Я посвятил работе с малолетними престпниками 17 лет и знаю, что это не только тяжелый труд, но и труд, который меньше всего может быть связан с удовлетворением каких-то моих вкусов к приключениям или к сентиментам или вкуса к романтизму. Но я, так же как и все другие работники в этой области, знаю, что ничего особенно эстетического, на чем можно было бы остановиться, у беспризорных и у преступников нет.
Каждый правонарушитель представляет собой явление отрицательное, со всеми деталями, присущими отдельному явлению. И наблюдать беспризорного настоящему, живому человеку, культурному человеку никакого удовольствия доставить не может. Следовательно, с точки зрения эстетики, фигура беспризорника должна быть решительно отброшена. Она может представлять интерес только с точки зрения педагогической: как из беспризорного, из нарушителя воспитать настоящего нового человека.
Прежде всего посмотрим, как этот вопрос разрешается в педагогике, иначе мы не сможем проверить нашу художественную литературу; не будем здесь вдаваться в особенно большие глубины педагогики, скажем только несколько слов.
Волей нашей партии уничтожена педология#1. Педология представляла особое направление, так называемое теоретическое, и педологическая мысль являлась враждебным направлением по отношению не только к нашим нуждам, но и к нашей чести, и к нашей преданной работе.
Что утверждала педология, и не только педология, а вообще педологическое направление? Педологическое направление было не только в самой педологии, оно затягивало очень много умов, которые воображали, что никакого отношения к педологии не имели. Педология затягивает даже сейчас много умов, когда формально педология не существует.
Основное, что характеризует педологию, - это определенная система логики. Системап такая: надо изучать ребенка. Изучая его, мы что-то найдем, а из того, что мы найдем, сделаем выводы. Какие выводы? Выводы о том, что с этим ребенком нужно делать.
Вот основная логика педологического направления.
Здесь метод работы с ребенком, метод воспитания должен быть выведен из изучения ребенка, при этом не всего детства в целом, а всего детства в целом и каждого одельного типа ребенка. Таким образом, сделан был вывод, что поскольку это изучение должно привести нас к разным картинам личности, то и метод воспитания должен быть разный. Один ребенок оказался одним, его нужно так воспитывать, изучили другого - он оказался другим, его нужно воспитывать иначе, третьего - тоже иначе, и так, сколько детей - столько методов.
Педологи нашли очень много групп детей и умственно отсталых, и социально запущенных, и трудных детей, и правонарушителей и т. д.

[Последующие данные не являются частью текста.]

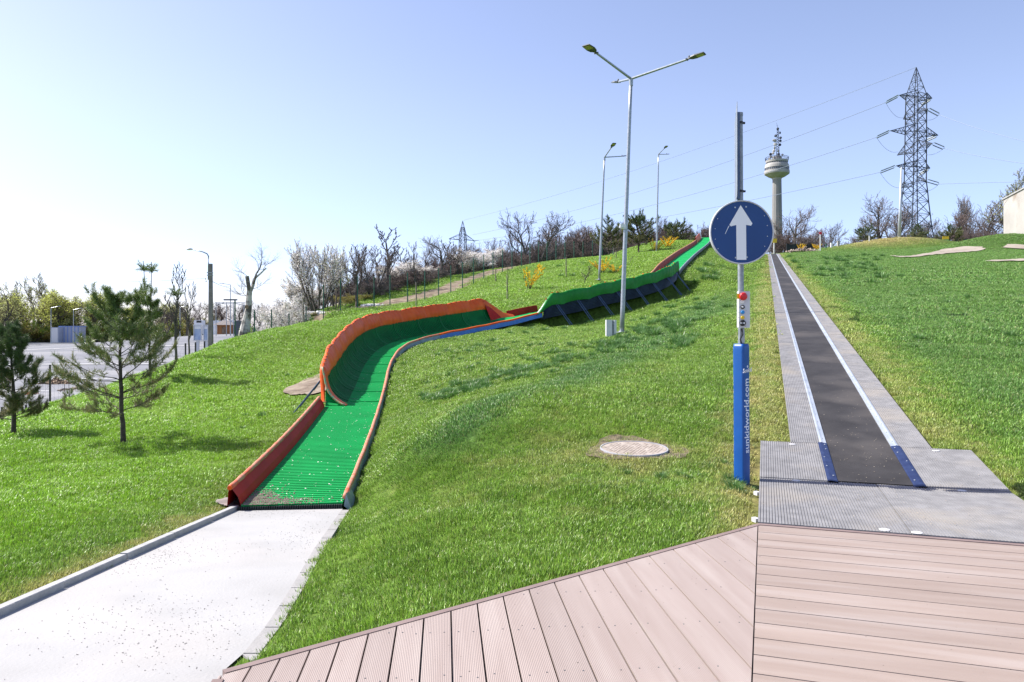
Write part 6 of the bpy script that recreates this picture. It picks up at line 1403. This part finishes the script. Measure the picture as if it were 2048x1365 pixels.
# pale tracks draped on the land
def track(pxl,w_,name='path'):
    pts=[hit(x,y,60,200) for x,y in pxl]; pts=np.array([p for p in pts if p is not None]); 
    if len(pts)<2: return
    ss=np.linspace(0,len(pts)-1,50); c=np.stack([np.interp(ss,np.arange(len(pts)),pts[:,k]) for k in range(2)],1); d=np.gradient(c,axis=0); d/=np.linalg.norm(d,axis=1,keepdims=True)+1e-9; n=np.stack([-d[:,1],d[:,0]],1); ww=np.interp(ss,np.arange(len(w_)),w_)[:,None]
    rows=[]
    for f in np.linspace(-.5,.5,5): q=c+n*ww*f; z=ground(q[:,0],q[:,1])+.12; rows.append(np.c_[q,z])
    mb=MB(); mb.grid(np.stack(rows,1)[:, ::-1]); o=mb.build(name,M['track'],smooth=True); tag(o,kind='structure')
track([(1785,514),(1815,517),(1850,512),(1885,508),(1915,504),(1945,499)],[.5,1.3,1.6,2.6,4.5,3]); track([(1880,505),(1900,501),(1930,499),(1965,498)],[1,2,3,1.2]); track([(1975,526),(2010,528),(2060,531),(2110,534)],[.6,3,4.5,5]); track([(2010,496),(2060,498)],[2,3])
# white building
Y0=124; a=P(2007,400,Y0); zb=gz(a[0],Y0)-.5; rd_=np.array([-.33,-1.]); rd_/=np.linalg.norm(rd_); bd2=np.array([rd_[1]*-1,rd_[0]]); L=26; D_=14
t=thing('white_building',(a[0],Y0,zb),'tall windowless white building at the right edge with a stained left corner','building')
pl=[a[:2],a[:2]+rd_*L,a[:2]+rd_*L+bd2*D_,a[:2]+bd2*D_]; mb=MB(); mb.prism(pl,zb,a[2]); mb.build('wall',M['bwall'],t)
mb=MB(); e=.15; pl2=[a[:2]+(-rd_-bd2)*e,a[:2]+rd_*(L+e)-bd2*e,a[:2]+rd_*(L+e)+bd2*(D_+e),a[:2]-rd_*e+bd2*(D_+e)]; mb.prism(pl2,a[2]+.003,a[2]+.22); mb.build('coping',M['kerb'],t)

# ------------------------------------------------------------------ concrete tower
Y=500; tb=P(1553,560,Y); tb[2]=gz(tb[0],Y); t=thing('concrete_tower',tb,'distant concrete telecom tower with a round pod and an antenna mast','tower'); s=Y/F
def tz(py): return P(0,py,Y)[2]
mb=MB(); mb.lathe([(3.9,tb[2]-3),(3.5,tz(470)),(2.9,tz(357))],[tb[0]+.3,Y,0],12); mb.build('shaft',M['cylcon'],t)
cx=tb[0]+.25
mb=MB(); mb.lathe([(2.9,tz(360)),(3.2,tz(357)),(5.4,tz(354)),(7.9,tz(349)),(8.1,tz(347)),(8.0,tz(342)),(7.7,tz(341.8)),(7.7,tz(337.2)),(7.9,tz(337)),(7.6,tz(332)),(7.1,tz(328.6)),(6.8,tz(328.4)),(6.8,tz(326)),(7.1,tz(325.8)),(7.2,tz(322)),(4.5,tz(321.6))],[cx,Y,0],40,True); mb.build('pod',M['towerw'],t,smooth=False)
mb=MB()
for z0,z1,rr_,n in ((tz(341.5),tz(337.4),7.74,36),(tz(328.3),tz(326.2),6.86,30)):
    for k in range(n): an=2*math.pi*k/n; mb.box([cx+rr_*math.cos(an),Y+rr_*math.sin(an),(z0+z1)/2],(.12,2*math.pi*rr_/n*.62,(z1-z0)),rot=an)
mb.build('window_band',M['twin'],t)
mb=MB(); mb.lathe([(3.0,tz(322)),(3.0,tz(314)),(2.7,tz(313.6))],[cx,Y,0],20); mb.build('upper_drum',M['cylcon'],t)
mb=MB()
for k in range(30): an=2*math.pi*k/30; mb.tube([cx+7.3*math.cos(an),Y+7.3*math.sin(an),tz(322)],[cx+7.5*math.cos(an),Y+7.5*math.sin(an),tz(316)],.10,n=4)
for zz in (tz(316),tz(319)): an=np.linspace(0,2*math.pi,41); mb.poly(np.stack([cx+7.45*np.cos(an),Y+7.45*np.sin(an),np.full(41,zz)],1),.13,4)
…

Отсюда очень недалеко до чисто фашистской теории, утверждающей, что между расами сущестсуют умственные различия, что отдельным расам предопределены и отдельные судьбы. Естественно, что раз отдельные исторические судьбы, то и метод воспитания у немцев должен быть один, у славян - другой, у негров - третий.
Эта теория близка к теории Ломброзо#2, который утверждал, что люди рождаются с преступными наклонностями. Педология в конце концов только и могла прийти к такому заключению, что в самой человеческой натуре, в самом ребенке, в биологичемской картине его личности и характера заключаются такие различия, такие особенности, которые должны привести и к особым, отдельным методам для его воспитания.
Повторяю, педологическая логика затягивает не только тех людей, которые себя формально называли педологами, но и очень много людей, считающих совершенно честно, что они не педологи. Вывести педагогический метод из рефлексологии, из психологии, из экспериментальной психологии, вывести данный метод из обстоятельств данной личности - это и есть педологическое направление.
Необходима другая логика, которая метод педагогики выводит из наших целей.
Мы знаем, каким должен быть наш гражданин, мы должны прекрасно знать, что такое новый человек, какими чертами этот человек должен отличаться, какой у него должен быть характер, система убеждений, образование, работоспособность, мы должны знать все, чем должен отличаться, гордтиься новый, наш, социалистический, коммунистический человек.
Раз мы это знаем, раз мы честные педагоги, мы должны стремиться всех людей, всех детей воспитывать в набиольшом приближении к этому нашему коммунистическому идеалу. Вот откуда должна исходить наша практическая педагогика. Она должна исходить из наших политических нужд и при этом диалектически критически. Она должна исходить из нужд не только настоящего, а из нужд нашего социалистического строительства, из нужд коммунистического общества.
Предположим, раньше говорили, что нужно воспитывать гармоническую личность#3. Это тоже была какая-то цель, но цель вне времени и пространства, цель вообще идеального человека, а мы должны воспитывать гражданина Советского Союза. В нашу великую эпоху мы должны воспитывать наиболее полноценного гражданина, достойного этой эпохи.
Вот из этой нашей священнейшей цели, наиболее простой и практической цели, мы должны выводить метод воспитания. А знание психологии, знание детской души, знание каждого отдельного человека только поможет нам приложить наш метод наиболее удобно в одном случае, несколько отлично - в другом.
Кто из вас читал "Педагогическую поэму", тот знает, что в 3-й части изображен мой последний бой с представителями педологической теории#4. Я в книге тогда не называл их педологами, но речь идет как раз о педологах. Они мне говорили в этом последнем сражении:
"Товарищ Макаренко хочет педагогический процесс простроить на идее долга. Правда, он прибавляет слово "пролетарский", но это не может, товарищи, скрыть от нас истиную сущность идеи. Мы советуем товарищу Макаренко внимательно проследить исторический генезис идеи долга. Это идея буржуазных отношений, идея сугубо меркантильного порядка. Советская педагогика стремится воспитать в личности свободное проявление творческих сил и наклонностей, инициативу, но ни в коем случае не буржуазную категорию долга".